Biography

  • 1982
  • 2000
  • 2017
  • 2021
  • Born, Saint-Antonin, Quebec
  • Graduate, École de Foresterie de Duchesnay, Quebec
  • Bachelor’s degree, Université du Québec à Montréal
  • Lecturer, Université du Québec à Chicoutimi

Modern day coureur des bois

Billy Rioux embodies the modern day coureur des bois. A historian and outdoor specialist, he has been practicing ancestral North American techniques in the wilderness since the age of 19. For example, he built a raft, as did the gold seekers of 1898, to enable him to navigate more than 700 kilometers on the Yukon River. He built a log cabin with hand tools and he lived there without water or electricity for a year. He also built a birchbark canoe using First Nations techniques and explored an ancient portage route.

At the age of 21, he published his first travelog and gave lectures about his adventure across Canada. At the age of 24, Géo Plein Air magazine named Billy Rioux one of the 20 Quebec personalities who are making the most progress in outdoor activities. The adventurer’s experience in the fields of the outdoors and history have allowed him to be a consultant on numerous award-winning television series (La Ruée vers l’or (TVA), Le Lot du Diable (Historia)).
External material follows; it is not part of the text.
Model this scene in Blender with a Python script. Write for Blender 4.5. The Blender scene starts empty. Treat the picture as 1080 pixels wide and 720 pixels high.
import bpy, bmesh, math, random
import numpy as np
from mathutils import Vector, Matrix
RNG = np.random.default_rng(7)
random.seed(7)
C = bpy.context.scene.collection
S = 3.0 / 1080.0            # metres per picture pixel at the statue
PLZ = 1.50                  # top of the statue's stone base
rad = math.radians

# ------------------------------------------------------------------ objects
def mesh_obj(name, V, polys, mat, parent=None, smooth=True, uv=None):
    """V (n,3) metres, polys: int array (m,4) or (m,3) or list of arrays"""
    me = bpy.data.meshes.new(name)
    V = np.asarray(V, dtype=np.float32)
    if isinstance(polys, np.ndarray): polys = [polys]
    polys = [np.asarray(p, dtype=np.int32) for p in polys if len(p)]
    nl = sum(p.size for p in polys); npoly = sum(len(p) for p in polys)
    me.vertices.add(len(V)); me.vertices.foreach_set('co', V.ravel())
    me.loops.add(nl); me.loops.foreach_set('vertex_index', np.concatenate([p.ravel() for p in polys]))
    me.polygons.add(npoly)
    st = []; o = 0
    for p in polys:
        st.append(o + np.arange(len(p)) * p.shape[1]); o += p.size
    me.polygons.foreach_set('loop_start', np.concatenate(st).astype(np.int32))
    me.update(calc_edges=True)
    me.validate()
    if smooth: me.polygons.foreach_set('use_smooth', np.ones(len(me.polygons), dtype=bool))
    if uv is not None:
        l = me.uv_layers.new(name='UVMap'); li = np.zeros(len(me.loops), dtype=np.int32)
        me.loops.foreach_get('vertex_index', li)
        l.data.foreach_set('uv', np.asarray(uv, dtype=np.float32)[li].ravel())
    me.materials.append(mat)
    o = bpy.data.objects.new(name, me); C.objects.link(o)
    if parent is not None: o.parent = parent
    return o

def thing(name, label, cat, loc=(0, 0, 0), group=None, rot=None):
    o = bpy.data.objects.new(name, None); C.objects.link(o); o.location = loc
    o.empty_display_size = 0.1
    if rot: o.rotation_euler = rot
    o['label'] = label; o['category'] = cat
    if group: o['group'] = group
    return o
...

At the age of 39, he won the Joviette-Bernier prize as co-author for the book Récits de Naufrages (VLB). He is also co-host of the series Le trésor de Saint-Castin (Historia), teaches history and outdoor activities at the Université du Québec à Chicoutimi and is followed on social media by thousands.

Born in Saint-Antonin, Quebec, Billy Rioux discovered two passions at an early age: adventure and history. Inspired by his father, who taught him the basics of hunting and fishing from the age of 8, he learned to live in the forest. As a teenager, he was also fascinated by the stories of past explorers. Naturally, in his twenties, he honed his skills in learning ancestral techniques and exploring historical routes in the wilderness. In his thirties, Billy moved on to Bushcraft, the art of living in the wilderness, drawing heavily on North American history. His latest book and bestseller, Bushcraft, La Survie Relax (VLB), is the first French-language North American book on the subject. 
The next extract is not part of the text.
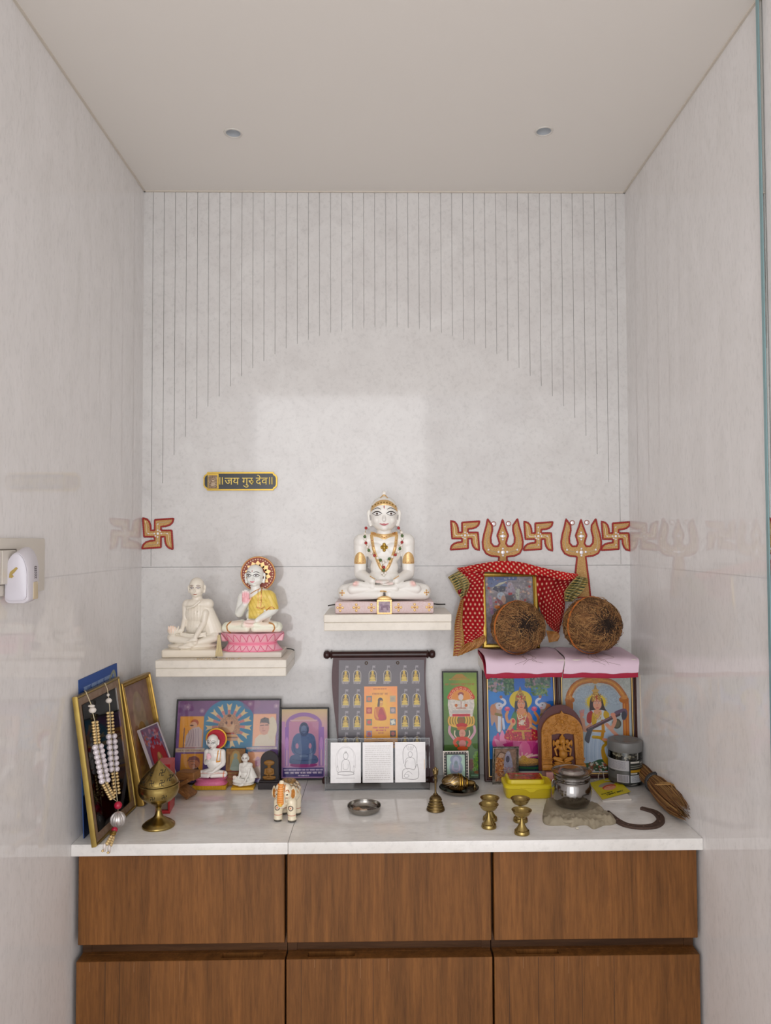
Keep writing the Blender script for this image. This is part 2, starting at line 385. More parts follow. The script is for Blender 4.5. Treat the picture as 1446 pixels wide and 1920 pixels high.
def sheet(name, cv, posfn, mat_, parent, solid=0):
    ny, nx = cv.ny, cv.nx; u = np.linspace(0, 1, nx); v = np.linspace(0, 1, ny)
    U, V = np.meshgrid(u, v); P = posfn(U.ravel(), V.ravel())
    me = bpy.data.meshes.new(name); nv = nx*ny; nf = (nx-1)*(ny-1)
    me.vertices.add(nv); me.vertices.foreach_set('co', np.asarray(P, 'f').ravel())
    i = (np.arange(ny-1)[:, None]*nx+np.arange(nx-1)[None]).ravel()
    F = np.stack([i, i+nx, i+nx+1, i+1], 1).astype('i')
    me.loops.add(nf*4); me.loops.foreach_set('vertex_index', F.ravel())
    me.polygons.add(nf); me.polygons.foreach_set('loop_start', np.arange(nf, dtype='i')*4)
    me.update(calc_edges=True); me.validate()
    at = me.color_attributes.new('Col', 'FLOAT_COLOR', 'POINT'); c = np.ones((nv, 4), 'f'); c[:, :3] = cv.a.reshape(-1, 3); at.data.foreach_set('color', c.ravel())
    me.shade_smooth(); o = mesh_obj(name, me, mat_, parent)
    if solid: m = o.modifiers.new('thickness', 'SOLIDIFY'); m.thickness = solid; m.offset = 0
    return o
def flat_pic(name, cv, w, h, parent, y=0, z0=0, x0=0, mat_=None):
    def f(U, V): return np.stack([x0-w/2+w*U, np.full(U.shape, y), z0+h*(1-V)], 1)
    return sheet(name, cv, f, mat_ or PRINT, parent)
PRINT = matv('printed_picture', .42, spec=.25)
PAINTV = matv('painted_stone', .38)
def text_mesh(body, size, depth=0.0):
    c = bpy.data.curves.new('t', 'FONT'); c.body = body; c.size = size; c.extrude = depth/2; c.align_x = 'CENTER'; c.align_y = 'CENTER'; c.resolution_u = 3
    o = bpy.data.objects.new('t', c); C.objects.link(o); dg = bpy.context.evaluated_depsgraph_get()
    me = bpy.data.meshes.new_from_object(o.evaluated_get(dg)); bpy.data.objects.remove(o); bpy.data.curves.remove(c)
    me.transform(Matrix.Rotation(PI/2, 4, 'X')); return me
# frame moulding: profile = [(inset, y)], y negative = towards the viewer
def moulding(B, w, h, prof):
    RR = [[Vector((-w/2+i, y, i)), Vector((w/2-i, y, i)), Vector((w/2-i, y, h-i)), Vector((-w/2+i, y, h-i))] for i, y in prof]
    return rings(B, RR, closed=True)
def frame_root(name, pl, pr, pyb, pyt, ytop, label, cat, group=None, dy=0):
    """stand it on the worktop with its foot at the photographed line, leaning back until its top is at ytop"""
    p0, p1 = cp(pl, pyb), cp(pr, pyb); yb = (p0.y+p1.y)/2+dy
    a, b = wp(pl, pyb, yb), wp(pr, pyb, yb); w_ = b.x-a.x
    zt = wp((pl+pr)/2, pyt, ytop).z; L = math.hypot(zt-ZC, ytop-yb); th = math.atan2(ytop-yb, zt-ZC)
    e = empty(name, ((a.x+b.x)/2, yb, ZC+.0003), 0, label, cat, group, rot=(-th, 0, 0)); return e, w_, L
def std_frame(e, w_, h_, cv, prof, fmat, inset, depth=.012, picy=-.002, glass=True, fname='frame'):
    B = NB(); moulding(B, w_, h_, prof); fin(fname, B, fmat, e, 30)
    pw, ph = w_-2*inset, h_-2*inset
    flat_pic('picture', cv, pw, ph, e, picy, inset)
    B = NB(); box(B, (0, depth*.32, h_/2), (w_-.004, .003, h_-.004)); fin('backing', B, backing, e, 0)
    if glass: B = NB(); box(B, (0, picy-.002, h_/2), (pw+.002, .0012, ph+.002)); fin('glass_pane', B, GLASS, e, 0)
# projection of paint, jewellery and other thin relief on to a statue (seen along +y)
class Proj:
    def __init__(s, me): s.b = BVHTree.FromPolygons([v.co for v in me.vertices], [tuple(p.vertices) for p in me.polygons]); s.last = -.02
    def __call__(s, x, z, off=.0003):
        h = s.b.ray_cast(Vector((x, -1, z)), Vector((0, 1, 0)))
        if h[0] is None:
            n = s.b.find_nearest(Vector((x, s.last, z))); return Vector((x, n[0].y-off, z))
        s.last = h[0].y; return Vector((x, h[0].y-off, z))
def d_disc(B, pj, cx, cz, rx, rz, off=.0004, rot=0, nr=3, na=20, dome=True, hole=0):
    a = math.radians(rot); RR = []
    for k in range(nr+1):
        f = hole+(1-hole)*k/nr; o = off*(math.sqrt(max(0, 1-f*f)) if dome and not hole else 1) if k < nr else -.0002
        if hole and k == 0: o = -.0002
        RR.append([pj(cx+(rx*f*math.cos(t)*math.cos(a)-rz*f*math.sin(t)*math.sin(a)), cz+(rx*f*math.cos(t)*math.sin(a)+rz*f*math.sin(t)*math.cos(a)), o) for t in [2*PI*j/na for j in range(na)]])
    if not hole: RR = RR[1:]; c = B.verts.new(pj(cx, cz, off))
    vs = [[B.verts.new(p) for p in r] for r in RR]
    for i in range(len(vs)-1):
        for j in range(na): B.faces.new((vs[i][j], vs[i][(j+1) % na], vs[i+1][(j+1) % na], vs[i+1][j]))
    if not hole:
        for j in range(na): B.faces.new((c, vs[0][(j+1) % na], vs[0][j]))
def d_stroke(B, pj, pts, w0, w1=None, off=.0004, n=8, mid=None, closed=False):
    P = cr([(x, 0, z) for x, z in pts], n, closed); m = len(P); R_ = []
    for i, p in enumerate(P):
        t = i/(m-1); ww = w0 if w1 is None else w0+(w1-w0)*t
        if mid: ww = w0+(mid-w0)*math.sin(PI*t)
        if closed: d = P[(i+1) % m]-P[i-1]
        else: d = P[min(i+1, m-1)]-P[max(i-1, 0)]
        d.normalize(); nx_, nz_ = -d.z, d.x
        R_.append([B.verts.new(pj(p.x+nx_*ww*s, p.z+nz_*ww*s, off if abs(s) < .45 else -.0002)) for s in (-.5, -.3, 0, .3, .5)])
    for i in range(m if closed else m-1):
        a, b = R_[i], R_[(i+1) % m]
        for j in range(4): B.faces.new((a[j], a[j+1], b[j+1], b[j]))
def d_patch(B, pj, top, bot, off=.0006, nu=24, nv=8):
    tp, bt = cr([(x, 0, z) for x, z in top], 8), cr([(x, 0, z) for x, z in bot], 8)
    g = lambda L, u: L[min(int(u*(len(L)-1)), len(L)-2)].lerp(L[min(int(u*(len(L)-1)), len(L)-2)+1], u*(len(L)-1)-min(int(u*(len(L)-1)), len(L)-2))
    V = [[None]*(nv+1) for _ in range(nu+1)]
    for i in range(nu+1):
        a, b = g(tp, i/nu), g(bt, i/nu)
        for j in range(nv+1):
            p = a.lerp(b, j/nv); e_ = (i in (0, nu)) or (j in (0, nv)); V[i][j] = B.verts.new(pj(p.x, p.z, -.0003 if e_ else off))
    for i in range(nu):
        for j in range(nv): B.faces.new((V[i][j], V[i][j+1], V[i+1][j+1], V[i+1][j]))
SWQ = [(-20, -20), (-20, -88), (40, -92), (100, -96), (92, -70), (75, -55), (50, -47), (20, -45)]
def swastika_poly(r, flare=True):
    q = SWQ if flare else [(-14, -14), (-14, -90), (60, -90), (60, -62), (14, -62)]
    out = []
    for k in range(4):
        for x, y in q:
            for _ in range(k): x, y = -y, x
            out.append((x*r/100, -y*r/100))
    return out
p_eyew = mat('paint_white', 'f2f0ee', .3); p_dark = mat('paint_dark', '2b2725', .35); p_iris = mat('paint_iris', '6b5346', .3)
p_red = mat('paint_red', 'a83236', .4); p_pink = mat('paint_pink', 'd9868c', .4); p_lip = mat('paint_lip', 'c97078', .4); p_brown = mat('paint_brown', '5e4a3c', .5)
def face(parent, pj, cx, ez, s, ew, gap, mz, lipw, brow=True, dark=p_dark, look=0, tilak=p_red, lip=p_lip, heavy=1.0):
    """eyes, brows, lips and forehead mark painted on the head; s = metres per unit"""
    for sd in (-1, 1):
        ex = cx+sd*gap
        B = NB(); d_disc(B, pj, ex*s, ez*s, ew*s, ew*.42*s, .00025, 0); fin('eye', B, p_eyew, parent)
        B = NB(); d_disc(B, pj, (ex+look)*s, ez*s, ew*.42*s, ew*.38*s, .0004, 0, 2, 14); fin('iris', B, p_iris, parent)
        B = NB(); d_disc(B, pj, (ex+look)*s, ez*s, ew*.22*s, ew*.24*s, .0005, 0, 2, 12); fin('pupil', B, p_dark, parent)
        B = NB(); d_stroke(B, pj, [((ex-ew*1.15)*s, (ez-ew*.02)*s), ((ex-ew*.4)*s, (ez+ew*.42)*s), ((ex+ew*.4)*s, (ez+ew*.42)*s), ((ex+ew*1.15)*s, (ez-ew*.02)*s)], ew*.14*heavy*s, mid=ew*.30*heavy*s)
        d_stroke(B, pj, [((ex-ew*.95)*s, (ez-ew*.1)*s), (ex*s, (ez-ew*.42)*s), ((ex+ew*.95)*s, (ez-ew*.1)*s)], ew*.08*s, mid=ew*.16*heavy*s); fin('eyelid_line', B, dark, parent)
        if brow: B = NB(); d_stroke(B, pj, [((ex-sd*ew*.95)*s, (ez+ew*.95)*s), ((ex)*s, (ez+ew*1.3)*s), ((ex+sd*ew*1.3)*s, (ez+ew*.75)*s)], ew*.1*s, mid=ew*.2*heavy*s); fin('eyebrow', B, dark, parent)
    B = NB(); d_stroke(B, pj, [((cx-lipw)*s, (mz+lipw*.22)*s), ((cx-lipw*.35)*s, (mz+lipw*.02)*s), ((cx)*s, (mz+.02*lipw)*s), ((cx+lipw*.35)*s, (mz+lipw*.02)*s), ((cx+lipw)*s, (mz+lipw*.22)*s)], lipw*.14*s, mid=lipw*.55*s); fin('lips', B, lip, parent)
    if tilak: B = NB(); d_disc(B, pj, cx*s, (ez+ew*1.5)*s, ew*.14*s, ew*.5*s, .0004, 0, 2, 10); fin('forehead_mark', B, tilak, parent)
def px_scale(p): return ((Vector(p)-CP).dot(fw))/FPX       # metres per photo pixel at a point
def lathe_px(prof, k, zoom, base, seg=40):                 # profile [(radius, y)] measured on the photo crop
    s = k/zoom; return [(r*s, (base-y)*s) for r, y in prof]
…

Equally devoted to research, Billy Rioux has conducted and presented his findings at academic conferences. His subjects are geography, archaeology, natural history and social history in rural areas. He has been interested, among other things, in the chain of operations of smuggling in Eastern Quebec (1920-1933), the history of the Portage Road in Bas-Saint-Laurent, Quebec and judicial practices in rural areas. In particular, he is completing a master’s thesis entitled “Vagrants, Madmen and Criminals: Understanding Marginality and Deviance in the Lower Laurentian Courts in the Second Half of the 19th Century”.

Billy Rioux seeks to promote the benefits of nature through adventure in the forest, bushcrafting, and this, through literature and the medias while maintaining an authentic and humanistic approach. He encourages us to explore the forest and discover its resources while respecting its traditions and the nature.